Сыну, с безнадежным сочувствием:

— Что, сынок, совсем избаловала тебя мамка? Слабаком сделала!

Сыну:

— Кстати, почему так по-идиотски причесался?

Сын, весело насвистывая, осваивает папин компьютер. Он не похож на наркомана, он похож на почтительного сы­на. Но если папа одет в строгий костюм, то на сыне драные джинсы. У отца кудрявые, зачесанные назад волосы, — сын зачесывает волосы на лоб, да еще и «прилизывает» их лаком. На отце — ни перстней, ни браслетов. У сына — уши, нос и даже язык украшены серьгами. Отец:

— Я не понимаю, что ему нужно. Я его на свою фирму устро­ил, деньги ему даю, правда, только на дело. Говорить с ним пы­таюсь, нормальным истинам учить, а он ничего знать не хочет.

Сын:

— Все, пап, я наладил твой компьютер, можешь работать.

Отец:

— Спасибо.

Марине:

—Из него уже, конечно, ничего не получится, так пусть у вас в Китеже хоть какое-то время поживет…

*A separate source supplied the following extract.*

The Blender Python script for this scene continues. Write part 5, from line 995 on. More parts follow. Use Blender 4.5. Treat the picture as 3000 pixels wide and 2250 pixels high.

А теперь представьте себя на месте сына. Пусть даже со свободным доступом к машине и компьютеру. Почувствуй­те, как отец своими постоянными замечаниями и наставле­ниями практически лишил парня свободного пространства сознания. Юная личность должна или добровольно превра­тить себя в робота, или вести постоянный внутренний спор с отцом. Например: «Я не все бросаю, я бросил теннис, потому что меня туда запихнули насильно. Я хотел заниматься каратэ, а ты меня записал на баскетбол. Я стал пробовать легкие нарко­тики, потому что меня съедала тоска и страх после твоего ухода из семьи». Короче говоря, сын много чего мог бы отве­тить отцу. Но взрослый просто не услышит, так как не до­пускает, что такое возможно. Он и Марину-то, сказать по правде, не очень слушал, когда она ему высказала некоторые из этих соображений. Этот пример, как и многие другие, должен послужить предостережением думающим родителям. Можно ни разу не шлепнуть ребенка, но так погрузить его в свое вязкое, обте­кающее родительское сознание, что личная инициатива и тяга к самостоятельному познанию будут уничтожены. Наше родительское право давать полезные советы, но со временем я понял на своих ошибках, что наивно ожидать еще и немедленного принятия этих советов к исполнению. Нашим подрастающим отпрыскам чаще всего нужны не советы, а поддержка или просто внимание! Иногда эту по­требность они реализуют в совершенно извращенной фор­ме.